Fukuoka is the largest city in the Kyushu region in southern Japan, with a population of 1.5 million. It is also home to the world's first serious effort to commercialize hydrogen derived from sewage sludge.

 

     Mitsubishi Kakoki and Kyushu University are collaborating with the city as part of the Fukuoka Hydrogen Town project to establish a means of generating hydrogen from sewage sludge and supply it for fuel cell vehicles.

     To process sewage sludge, waste water from homes and the like travels through sewer pipes to reach a sewage treatment plant, where it is collected and treated. This waste water contains human waste and other solid material, so the first step is to separate out the water component and decompose the organic materials using microorganisms. Sewage sludge consists of the original solid material plus the remains of the microorganisms used in the treatment process.

     Currently, most of this sewage sludge is incinerated or otherwise disposed of at great expense.     

     But Fukuoka is interested in the beneficial uses of this sludge. It uses a process to heat and break down the sludge to generate biogas containing large amounts of methane. It then processes this biogas using a special facility that extracts only methane, and reacts this with steam at high temperature to make 99.999% pure hydrogen, exceeding international quality standards.

     The water treatment facility in Fukuoka where this is taking place is also equipped with a hydrogen station for fuel cell vehicles. It's estimated that up to 2 million fuel cell vehicles could be plying the roads in 2025 in Japan, and based on that prediction, the city calculates it can turn a profit on such fueling stations in a decade.

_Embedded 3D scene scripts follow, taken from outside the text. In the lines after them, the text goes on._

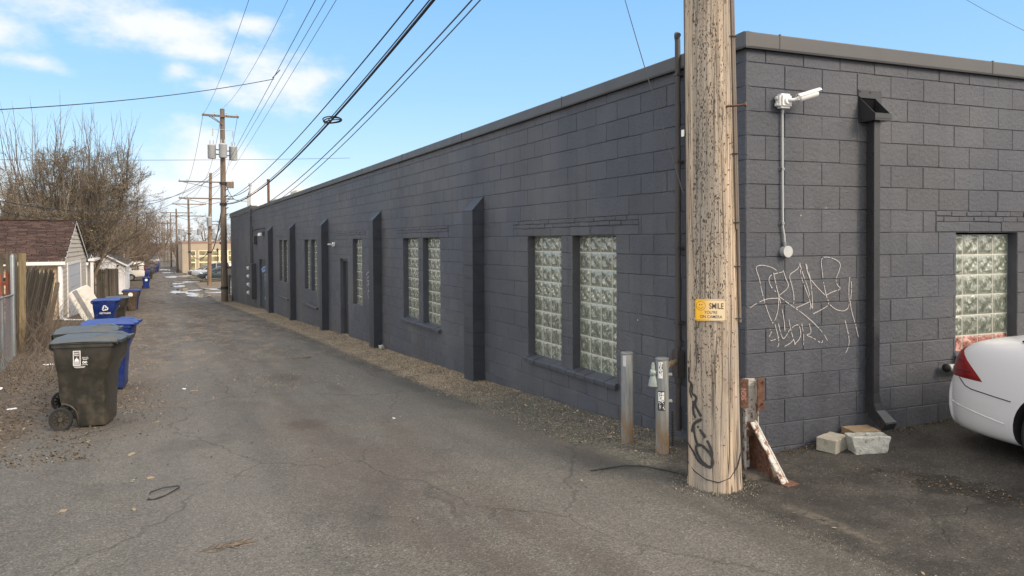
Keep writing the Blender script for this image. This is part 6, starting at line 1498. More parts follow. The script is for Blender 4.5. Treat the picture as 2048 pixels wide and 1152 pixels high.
picket_fence('wood_fence', 'sagging grey fence leaning towards the beige garage', (-7.75, 16.8), (-7.75, 22.6), 1.95, M_FENCE, seed=3, lean=.20, jit=.12)
picket_fence('wood_fence', 'red brown slatted fence at the far left edge', (-13.0, 15.2), (-7.3, 14.6), 1.85, M_RFENCE, w_=.05, gap=.03, seed=6)
def lean_board(x, y, rz, h, tilt, lab, ly=0):
    t = MB(); z = G(x, y); t.loft([[(-.07, s_, 0), (.07, s_, 0), (.07, s_, h - .05), (0.02, s_, h), (-.07, s_, h - .07)] for s_ in (-.012, .012)])
    o = t.build('loose_board', M_FENCE, None, loc=(x, y, z)); o.rotation_euler = (tilt, ly, rz); tag(o, lab, 'board', 'loose fence boards')
for i, (x, y, rz, h, ti, lab) in enumerate([(-8.10, 23.9, .3, 1.95, -.20, 'highest leaning fence board against the sagging fence'), (-8.0, 24.2, .2, 1.9, -.26, 'second leaning fence board against the sagging fence'), (-7.88, 24.5, .5, 1.85, -.22, 'third leaning fence board against the sagging fence'), (-7.78, 24.6, -.1, 1.65, -.28, 'fourth leaning fence board beside the garage wall'), (-7.80, 23.3, .1, 1.25, .12, 'short pale board propped nearest the blue bin'), (-7.62, 23.4, .3, 1.2, .12, 'short board propped slanting beside the pale one')]):
    lean_board(x, y, rz, h, ti, lab, (.16, .2, .24, .12, -.12, -.32)[i])
wp = MB(); wp.b2(-.065, .065, -.065, .065, -.1, 2.3); o = wp.build('wood_post', M_POST, None, loc=(-7.27, 15.6, G(-7.3, 15.6)), bevel=.008); o.rotation_euler = (0, .02, .4); tag(o, 'yellowed square wooden post beside the steel fence post', 'post')
cf = thing('chain_link_fence', 'chain link fence with steel end post at the left edge', 'fence', (-7.22, 14.3, G(-7.3, 14.3)))
m_ = MB(); m_.lathe([(.045, -.1), (.045, 2.18), (.03, 2.22), (.001, 2.24)], 18); m_.build('end_post', M_STEEL, cf, smooth=True)
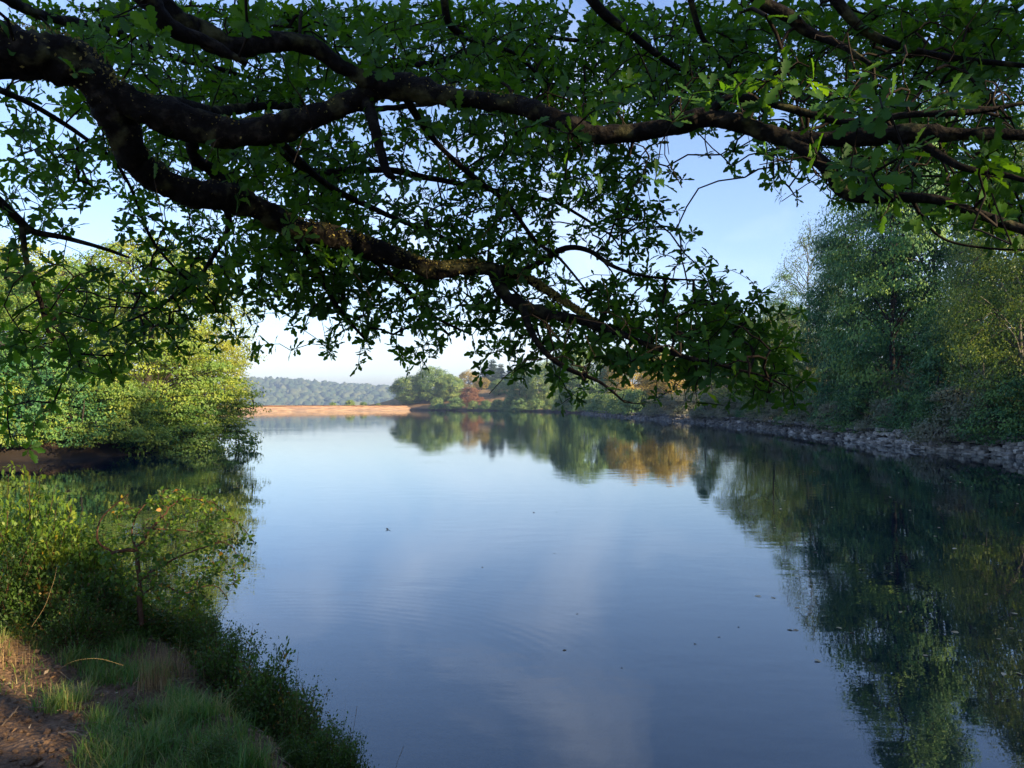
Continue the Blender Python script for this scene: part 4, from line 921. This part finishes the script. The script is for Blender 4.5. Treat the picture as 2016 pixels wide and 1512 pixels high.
for k in range(5):
    V, Q = LH; V = V.copy(); V[:, 2] += 0.12 * np.sin(V[:, 1] * 5 + k) * (k % 3 - 1) + V[:, 0] * 0.2 * (k - 2) * 0.3; V[:, 0] *= 1 + 0.12 * (k - 2) * 0.5
    tm.append(mesh_from('leaf', V, Q, mat=M['oak_leaf'], rnd=np.full(len(Q), 0.25 + 0.11 * k)))
for i in rank:
    mt = Matrix.Identity(4)
    for a_ in range(3):
        mt[a_][0] = LSd[i][a_] * LS[i]; mt[a_][1] = LT[i][a_] * LS[i]; mt[a_][2] = LN[i][a_] * LS[i]; mt[a_][3] = LP[i][a_] - oz[a_]
    o = put('leaf', tm[int(i) % 5], oak); o.matrix_local = mt
TA.V = [v - oz for v in TA.V]
o = put('twigs', TA.mesh('twigs', M['twig'], True), oak); o['kind'] = 'stuff'
for k, q in paths.items():
    B = Acc(); q2 = q.copy()
    rad = q2[:, 3] * (1 + (fbm(q2[:, :3], 3.0, 2, 2) - 0.5) * 0.45)
    big_ = q2[:, 3].max() > 0.035
    if big_:
        # finer rings with knobbly bark
        tq = np.linspace(0, len(q2) - 1, len(q2) * 4); ii = np.arange(len(q2))
        P_ = np.stack([np.interp(tq, ii, q2[:, c]) for c in range(3)], 1); rr_ = np.interp(tq, ii, rad); sd = 18
        B.tube(P_, rr_, sd); V = B.V[0].reshape(len(P_), sd, 3); cen = P_[:, None]
        off = (fbm(V, 16.0, 3, 4) - 0.5) * 0.75 + (fbm(V, 5.0, 3, 2) - 0.5) * 0.45 - 0.05
        B.V[0] = (cen + (V - cen) * (1 + off[..., None])).reshape(-1, 3)
    else: B.tube(q2[:, :3], rad, 7)
    B.V = [v - oz for v in B.V]
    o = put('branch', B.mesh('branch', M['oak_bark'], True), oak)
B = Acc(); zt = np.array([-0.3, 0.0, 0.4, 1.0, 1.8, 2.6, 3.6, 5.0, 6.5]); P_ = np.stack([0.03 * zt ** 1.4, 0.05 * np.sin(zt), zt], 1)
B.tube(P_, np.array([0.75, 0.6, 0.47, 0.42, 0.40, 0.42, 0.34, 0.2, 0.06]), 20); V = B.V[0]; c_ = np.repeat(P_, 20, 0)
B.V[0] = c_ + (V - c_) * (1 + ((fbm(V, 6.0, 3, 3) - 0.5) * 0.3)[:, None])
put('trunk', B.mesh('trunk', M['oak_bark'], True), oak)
# moss and lichen crusts on the limbs
MA = Acc()
def moss(path, t0, t1, n, side=1.0, sz=0.018):
    q = paths[path]; i0, i1 = int(t0 * (len(q) - 1)), int(t1 * (len(q) - 1))
    for _ in range(n):
        f = g.uniform(i0, i1); i = int(f); w_ = f - i; c = q[i] * (1 - w_) + q[min(i + 1, len(q) - 1)] * w_
        tn = unit(q[min(i + 1, len(q) - 1), :3] - q[max(i - 1, 0), :3]); a_ = unit(np.cross(tn, [0, 0, 1.0])); b_ = np.cross(a_, tn)
        th = g.normal(pi * 0.5, 1.0) * side
        nn = a_ * math.cos(th) + b_ * math.sin(th); p = c[:3] + nn * c[3] * g.uniform(0.95, 1.08)
        L_ = sz * g.uniform(0.5, 1.4)
        V = leaf_quads(p[None], (nn * 0.3 + g.normal(0, 0.7, 3))[None], (nn + g.normal(0, 0.6, 3))[None], [L_], [L_ * 0.6]) - oz
        MA.add(V, Q=[(0, 1, 2, 3)], r=g.random())
moss('lower', 0.55, 0.98, 1500, 1.0, 0.020); moss('lichen', 0.1, 1.0, 1500, 1.0, 0.032); moss('lower', 0.0, 0.55, 700, 1.0, 0.014); moss('upper', 0.0, 0.5, 900, 1.0, 0.014); moss('main', 0.0, 1.0, 900, 1.0, 0.018)
o = put('moss', MA.mesh('moss', M['moss']), oak); o['kind'] = 'stuff'
print('oak leaves', len(LP), 'attractors', len(att))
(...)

     Fukuoka has a history of reusing resources. It lacks a so-called Class A river system, which is the designation for systems deemed important for the national economy and people's lives, so in 1978, a dry year, it was forced to impose restrictions on water use for 287 consecutive days. The city was the first in Japan to reuse processed waste water for toilets, and to this day it has more facilities for supplying this kind of recycled water than any other city in Japan. The citywide ethos for the reuse of resources helps explain why it is now tackling the conversion of sewage sludge into hydrogen.